Why is there no comparable Faith movement to support babies born into poverty?  To tackle childhood hunger?  The headlines focus more on childhood obesity.  Why is there no comparable Faith movement against violence in schools?  We have in place every measure that we can think of against fire in the schools.  But hundreds of thousands of our children are killed, injured, bullied, stolen from, victimized each year.  But the silence in the church is deafening.

            Those are the hot button issues where repentance finds its place in the 21st century.  When John said, “Repent, for the Kingdom of Heaven is near” encompasses the individual sins of people needing Christ AND the cultural sins of not living out the full love of neighbor.

            This is especially true when we understand that the Kingdom of Heaven is not coming at the end of time, but came in Christ, is already here, is being built.  Repentance is not only gaining God’s forgiveness before we appear before the Judgement Seat.  Repentance is the way to build the Kingdom of Heaven NOW.  I am sorry if this sounds like the advertisement for a new housing development but “The Better Life Starts Now.”  We need to understand the full implications of the Kingdom of Heaven.

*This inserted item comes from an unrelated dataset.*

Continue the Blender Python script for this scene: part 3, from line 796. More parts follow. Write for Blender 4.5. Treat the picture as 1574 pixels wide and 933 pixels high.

            The Kingdom of Heaven is not just about the End of Time.  It is about now.  In fact, it is more about now.  It is not simply about the individual Christian repenting to receive Jesus’ individual forgiveness.  It is about the entire community of faith repenting to receive Jesus’ forgiveness when we fail to take on a culture in need of redemption-especially when we see in the voices that claim to speak for Jesus messages that are ultimately harmful to the Children of God.  These messages come from a point of view that now, this earth, this time, doesn’t matter, that only the End matters. 

            But the Kingdom of Heaven is already here.  Repentance is now.  The investment of God’s love through us is for all of God’s children.  We have the technical capacity to make the world a better place.  What we need is the spiritual will to follow God’s path and make the world a better place for all God’s Children.  Amen.